------ Material

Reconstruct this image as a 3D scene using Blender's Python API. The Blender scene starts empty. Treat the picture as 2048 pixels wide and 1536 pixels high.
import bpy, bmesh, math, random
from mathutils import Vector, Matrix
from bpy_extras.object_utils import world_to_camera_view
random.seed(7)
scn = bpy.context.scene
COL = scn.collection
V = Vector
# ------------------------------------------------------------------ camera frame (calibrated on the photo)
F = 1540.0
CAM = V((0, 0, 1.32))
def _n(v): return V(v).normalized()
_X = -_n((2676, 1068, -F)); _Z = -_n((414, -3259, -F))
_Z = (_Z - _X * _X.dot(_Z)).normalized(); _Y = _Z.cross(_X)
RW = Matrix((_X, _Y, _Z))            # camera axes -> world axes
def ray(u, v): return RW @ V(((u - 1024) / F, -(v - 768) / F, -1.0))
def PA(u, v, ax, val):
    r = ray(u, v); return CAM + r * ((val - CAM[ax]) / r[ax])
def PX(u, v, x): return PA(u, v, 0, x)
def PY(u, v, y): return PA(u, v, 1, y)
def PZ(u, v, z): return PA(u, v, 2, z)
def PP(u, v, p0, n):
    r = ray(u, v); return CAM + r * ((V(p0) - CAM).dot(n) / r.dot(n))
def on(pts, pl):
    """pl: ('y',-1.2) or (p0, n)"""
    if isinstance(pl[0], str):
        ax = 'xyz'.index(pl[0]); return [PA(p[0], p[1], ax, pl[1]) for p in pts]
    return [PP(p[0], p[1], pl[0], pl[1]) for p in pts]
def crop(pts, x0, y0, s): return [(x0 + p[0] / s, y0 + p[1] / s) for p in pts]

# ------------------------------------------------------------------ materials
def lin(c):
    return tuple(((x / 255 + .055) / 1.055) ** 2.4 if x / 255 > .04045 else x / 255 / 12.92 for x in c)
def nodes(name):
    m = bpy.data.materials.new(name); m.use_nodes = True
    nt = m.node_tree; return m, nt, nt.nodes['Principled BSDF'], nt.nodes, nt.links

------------

Aim of the exercise> Look through the data above. Copy every line with the string "scene" in it.

The answer>
Reconstruct this image as a 3D scene using Blender's Python API. The Blender scene starts empty. Treat the picture as 2048 pixels wide and 1536 pixels high.
scn = bpy.context.scene